If we simply sticking 5 Vulcain engines (instead of 1 currently) and 6 powder boosters (instead of 4), could we get a super-rocket for a cheap price or is it more complicated? When I say "cheap-price", I mean we don't need to re-create a rocket from scratch, just paid elements and some R&D.
...and when I say "5 Vulcain engines", I dream about 10 :-)
A similar proposal was made for Ariane 5 once. CNES did a study in 1991, for an Ariane variant that would support a manned Moon mission. This had 5 Vulcain and 4 EAP boosters. As you can see, the first stage has been enlarged significantly. Capacity 90 tons to LEO, 35 tons to lunar injection.
This would not have been cheap: you need a new first stage, and I suspect you also need a new second stage (the current one would be underpowered). Also new test stands, and a new launch pad. New tests to make sure the EAPs work when there are 4 of them clustered around 5 Vulcains. You could easily spend a billion Euros.

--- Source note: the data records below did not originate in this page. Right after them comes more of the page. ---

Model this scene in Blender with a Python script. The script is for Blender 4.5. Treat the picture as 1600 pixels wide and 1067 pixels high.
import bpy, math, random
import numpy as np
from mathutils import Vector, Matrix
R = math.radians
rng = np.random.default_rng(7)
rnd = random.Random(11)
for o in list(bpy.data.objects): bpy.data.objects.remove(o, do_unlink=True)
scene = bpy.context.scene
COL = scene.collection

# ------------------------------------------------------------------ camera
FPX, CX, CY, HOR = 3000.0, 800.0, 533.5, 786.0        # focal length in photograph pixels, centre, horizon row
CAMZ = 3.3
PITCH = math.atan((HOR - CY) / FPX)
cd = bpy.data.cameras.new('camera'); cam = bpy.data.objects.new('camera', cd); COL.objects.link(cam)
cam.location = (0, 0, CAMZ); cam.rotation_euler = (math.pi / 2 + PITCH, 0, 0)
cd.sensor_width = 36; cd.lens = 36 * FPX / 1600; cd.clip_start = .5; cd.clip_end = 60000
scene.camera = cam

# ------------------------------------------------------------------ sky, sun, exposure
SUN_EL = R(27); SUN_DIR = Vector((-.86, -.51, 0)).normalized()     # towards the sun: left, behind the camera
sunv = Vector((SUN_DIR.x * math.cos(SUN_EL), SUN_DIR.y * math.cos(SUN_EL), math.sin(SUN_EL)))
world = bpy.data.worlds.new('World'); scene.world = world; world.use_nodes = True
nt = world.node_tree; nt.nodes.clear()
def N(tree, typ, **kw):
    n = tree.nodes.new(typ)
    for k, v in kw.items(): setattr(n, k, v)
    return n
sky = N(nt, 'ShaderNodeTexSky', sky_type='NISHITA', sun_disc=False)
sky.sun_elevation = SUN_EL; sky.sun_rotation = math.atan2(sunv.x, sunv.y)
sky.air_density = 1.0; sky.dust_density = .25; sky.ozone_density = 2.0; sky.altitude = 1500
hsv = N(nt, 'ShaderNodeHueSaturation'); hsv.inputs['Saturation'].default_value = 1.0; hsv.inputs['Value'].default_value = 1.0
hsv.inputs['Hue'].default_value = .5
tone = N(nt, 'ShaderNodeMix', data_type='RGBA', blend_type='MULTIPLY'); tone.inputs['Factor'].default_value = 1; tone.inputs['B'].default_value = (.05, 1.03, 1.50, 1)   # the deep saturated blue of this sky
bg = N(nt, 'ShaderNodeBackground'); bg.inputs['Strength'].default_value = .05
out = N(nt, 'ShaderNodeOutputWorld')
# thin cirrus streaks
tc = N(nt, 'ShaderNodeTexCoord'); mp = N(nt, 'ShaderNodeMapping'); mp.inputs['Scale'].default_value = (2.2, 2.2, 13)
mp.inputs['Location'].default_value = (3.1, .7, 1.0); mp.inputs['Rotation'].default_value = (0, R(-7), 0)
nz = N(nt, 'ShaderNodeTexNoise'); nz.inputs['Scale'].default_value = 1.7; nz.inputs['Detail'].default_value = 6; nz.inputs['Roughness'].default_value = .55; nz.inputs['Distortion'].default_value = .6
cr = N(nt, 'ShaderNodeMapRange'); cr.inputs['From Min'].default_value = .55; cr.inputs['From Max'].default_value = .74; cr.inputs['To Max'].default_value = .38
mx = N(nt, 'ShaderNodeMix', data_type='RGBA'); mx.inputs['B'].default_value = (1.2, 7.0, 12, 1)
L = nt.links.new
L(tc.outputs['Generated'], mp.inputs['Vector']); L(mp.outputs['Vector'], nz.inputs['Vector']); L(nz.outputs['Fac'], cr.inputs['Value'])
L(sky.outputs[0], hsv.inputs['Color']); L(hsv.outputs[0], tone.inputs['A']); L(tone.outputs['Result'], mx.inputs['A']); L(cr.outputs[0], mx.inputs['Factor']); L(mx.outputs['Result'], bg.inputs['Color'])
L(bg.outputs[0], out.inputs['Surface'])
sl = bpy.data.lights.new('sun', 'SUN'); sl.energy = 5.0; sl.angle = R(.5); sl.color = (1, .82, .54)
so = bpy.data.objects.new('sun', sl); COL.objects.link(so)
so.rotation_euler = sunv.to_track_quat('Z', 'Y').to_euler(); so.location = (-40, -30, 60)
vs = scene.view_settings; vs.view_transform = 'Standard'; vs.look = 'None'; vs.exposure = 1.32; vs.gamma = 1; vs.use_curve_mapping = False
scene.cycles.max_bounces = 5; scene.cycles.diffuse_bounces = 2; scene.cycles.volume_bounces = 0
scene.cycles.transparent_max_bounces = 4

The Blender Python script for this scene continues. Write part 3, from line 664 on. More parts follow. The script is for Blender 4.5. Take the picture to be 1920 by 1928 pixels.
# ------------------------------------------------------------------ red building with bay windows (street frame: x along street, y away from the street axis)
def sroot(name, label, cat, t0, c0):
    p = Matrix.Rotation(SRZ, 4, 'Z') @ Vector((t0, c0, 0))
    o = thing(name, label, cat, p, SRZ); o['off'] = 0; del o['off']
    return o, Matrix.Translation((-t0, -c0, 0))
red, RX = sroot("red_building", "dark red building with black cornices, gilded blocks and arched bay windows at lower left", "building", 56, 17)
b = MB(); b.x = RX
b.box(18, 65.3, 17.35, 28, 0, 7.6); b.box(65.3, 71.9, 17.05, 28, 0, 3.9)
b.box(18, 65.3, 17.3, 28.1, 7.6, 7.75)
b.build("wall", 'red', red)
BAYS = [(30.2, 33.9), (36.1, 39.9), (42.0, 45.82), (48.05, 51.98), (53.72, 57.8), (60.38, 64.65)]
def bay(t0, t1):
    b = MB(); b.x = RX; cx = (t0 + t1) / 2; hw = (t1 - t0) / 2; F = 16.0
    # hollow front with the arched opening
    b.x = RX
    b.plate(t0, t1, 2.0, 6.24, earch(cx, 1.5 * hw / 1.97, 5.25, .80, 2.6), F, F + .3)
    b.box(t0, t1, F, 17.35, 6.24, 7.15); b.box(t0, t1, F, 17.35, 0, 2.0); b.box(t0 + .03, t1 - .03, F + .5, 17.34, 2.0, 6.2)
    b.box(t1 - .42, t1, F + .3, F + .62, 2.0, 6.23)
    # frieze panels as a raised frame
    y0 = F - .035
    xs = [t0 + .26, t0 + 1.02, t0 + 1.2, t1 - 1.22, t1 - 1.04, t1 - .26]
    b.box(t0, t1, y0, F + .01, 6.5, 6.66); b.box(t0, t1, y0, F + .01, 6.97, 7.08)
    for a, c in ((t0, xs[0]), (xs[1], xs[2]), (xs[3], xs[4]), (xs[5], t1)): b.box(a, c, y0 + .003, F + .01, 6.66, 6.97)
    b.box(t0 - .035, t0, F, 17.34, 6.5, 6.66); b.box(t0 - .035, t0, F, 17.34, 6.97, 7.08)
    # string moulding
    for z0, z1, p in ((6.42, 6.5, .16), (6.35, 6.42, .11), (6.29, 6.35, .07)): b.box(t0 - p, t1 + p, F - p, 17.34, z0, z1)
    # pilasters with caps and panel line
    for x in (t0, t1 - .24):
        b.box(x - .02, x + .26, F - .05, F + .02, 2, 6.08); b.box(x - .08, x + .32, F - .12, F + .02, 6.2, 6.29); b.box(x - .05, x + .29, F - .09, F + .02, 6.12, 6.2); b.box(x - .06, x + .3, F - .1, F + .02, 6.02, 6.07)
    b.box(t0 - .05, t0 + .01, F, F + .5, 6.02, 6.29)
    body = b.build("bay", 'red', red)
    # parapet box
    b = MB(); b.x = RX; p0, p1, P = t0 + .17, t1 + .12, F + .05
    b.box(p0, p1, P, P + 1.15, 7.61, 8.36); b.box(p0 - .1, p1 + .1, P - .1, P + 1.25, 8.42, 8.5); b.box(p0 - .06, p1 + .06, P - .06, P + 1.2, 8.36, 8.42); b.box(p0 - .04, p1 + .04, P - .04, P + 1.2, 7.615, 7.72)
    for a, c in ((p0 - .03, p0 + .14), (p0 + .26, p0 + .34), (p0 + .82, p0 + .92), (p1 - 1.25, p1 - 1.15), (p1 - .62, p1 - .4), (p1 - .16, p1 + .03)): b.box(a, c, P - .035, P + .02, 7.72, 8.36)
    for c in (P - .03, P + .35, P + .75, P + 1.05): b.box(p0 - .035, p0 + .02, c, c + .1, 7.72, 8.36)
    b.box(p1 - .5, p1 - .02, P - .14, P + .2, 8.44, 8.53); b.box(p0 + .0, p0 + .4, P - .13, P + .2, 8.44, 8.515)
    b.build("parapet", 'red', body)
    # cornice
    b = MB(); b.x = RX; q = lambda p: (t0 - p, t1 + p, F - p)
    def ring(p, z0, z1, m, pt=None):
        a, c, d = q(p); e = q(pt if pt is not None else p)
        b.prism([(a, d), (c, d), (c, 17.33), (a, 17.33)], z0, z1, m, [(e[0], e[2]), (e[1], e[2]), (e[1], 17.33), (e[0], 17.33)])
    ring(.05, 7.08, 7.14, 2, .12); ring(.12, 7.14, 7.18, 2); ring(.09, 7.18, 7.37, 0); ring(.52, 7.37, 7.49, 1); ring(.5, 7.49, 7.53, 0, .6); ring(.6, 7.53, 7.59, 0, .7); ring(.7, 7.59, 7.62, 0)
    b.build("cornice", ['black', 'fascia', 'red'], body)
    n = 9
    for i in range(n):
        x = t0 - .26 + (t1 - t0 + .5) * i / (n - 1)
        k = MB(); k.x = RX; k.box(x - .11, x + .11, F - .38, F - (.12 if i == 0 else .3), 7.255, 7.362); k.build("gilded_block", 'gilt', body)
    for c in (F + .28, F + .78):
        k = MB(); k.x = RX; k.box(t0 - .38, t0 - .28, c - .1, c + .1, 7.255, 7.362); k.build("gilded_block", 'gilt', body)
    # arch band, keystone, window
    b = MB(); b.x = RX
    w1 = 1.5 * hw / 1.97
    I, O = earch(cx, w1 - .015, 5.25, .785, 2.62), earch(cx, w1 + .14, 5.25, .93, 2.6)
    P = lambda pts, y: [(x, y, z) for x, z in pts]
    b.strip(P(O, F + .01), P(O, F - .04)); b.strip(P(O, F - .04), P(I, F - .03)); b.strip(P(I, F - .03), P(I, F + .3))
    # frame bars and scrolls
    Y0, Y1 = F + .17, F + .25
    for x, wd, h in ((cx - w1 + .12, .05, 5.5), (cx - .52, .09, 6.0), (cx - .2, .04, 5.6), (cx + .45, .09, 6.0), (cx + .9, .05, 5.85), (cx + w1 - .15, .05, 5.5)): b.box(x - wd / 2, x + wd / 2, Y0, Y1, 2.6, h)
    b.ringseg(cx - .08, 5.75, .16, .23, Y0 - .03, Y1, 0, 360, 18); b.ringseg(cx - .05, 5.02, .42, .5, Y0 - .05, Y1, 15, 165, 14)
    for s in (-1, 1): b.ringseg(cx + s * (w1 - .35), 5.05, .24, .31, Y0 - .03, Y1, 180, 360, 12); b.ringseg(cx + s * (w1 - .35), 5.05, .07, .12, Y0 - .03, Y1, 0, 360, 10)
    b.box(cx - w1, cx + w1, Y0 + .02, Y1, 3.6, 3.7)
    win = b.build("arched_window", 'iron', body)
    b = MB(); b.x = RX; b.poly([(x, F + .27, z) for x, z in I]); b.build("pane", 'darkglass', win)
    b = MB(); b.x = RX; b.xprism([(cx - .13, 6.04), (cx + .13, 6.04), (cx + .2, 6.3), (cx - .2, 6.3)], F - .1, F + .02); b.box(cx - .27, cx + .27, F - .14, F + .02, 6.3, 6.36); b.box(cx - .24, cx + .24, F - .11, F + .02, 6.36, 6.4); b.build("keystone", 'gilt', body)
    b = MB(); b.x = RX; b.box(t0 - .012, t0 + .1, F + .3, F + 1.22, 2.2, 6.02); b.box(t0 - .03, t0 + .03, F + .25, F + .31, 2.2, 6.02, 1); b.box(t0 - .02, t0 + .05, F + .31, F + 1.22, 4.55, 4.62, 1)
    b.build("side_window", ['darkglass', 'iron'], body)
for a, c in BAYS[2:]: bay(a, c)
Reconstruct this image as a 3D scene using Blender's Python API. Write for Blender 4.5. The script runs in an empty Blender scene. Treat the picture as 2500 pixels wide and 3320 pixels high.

Adding liquid rocket engines to a stage that is otherwise unchanged (i.e. without increasing fuel tankage) could increase the rocket's acceleration, but, because of the added engine mass, actually reduces the total velocity that can be imparted by the stage. The higher acceleration reduces the total time to orbit and thus slightly reduces the amount of velocity increase lost to fighting gravity, but it's generally ideal to have just enough thrust from liquid rockets to safely accelerate off the pad. The only good way to make use of 5 Vulcains would be to develop a much larger core stage to hold enough fuel for the Vulcains to burn.
The P120 powder boosters, on the other hand, include fuel, so going from 4 to 6 would allow for more payload capability. This would require some redesign to the core stage, as more thrust force would be exerted by the additional boosters, and there are doubtless many relatively minor details that would have to be changed. For example, the location of longitudinal wiring and plumbing channels in the core stage relative to the mounting points of 4 boosters would probably interfere with the mounting points of 6 boosters. Similarly, the assembly building and launch pad would need redesign as well. The speed-versus-altitude curve of the rocket would be significantly different, which might have aerodynamic effects that need to be dealt with, but that's probably not insurmountable.
In general, rockets and their associated support systems are complicated, so even apparently small changes can turn out to be surprisingly costly. Adding more boosters to an existing design can be a relatively inexpensive way of increasing capability, but it's not a trivial one, as SpaceX found out in the process of developing the Falcon Heavy.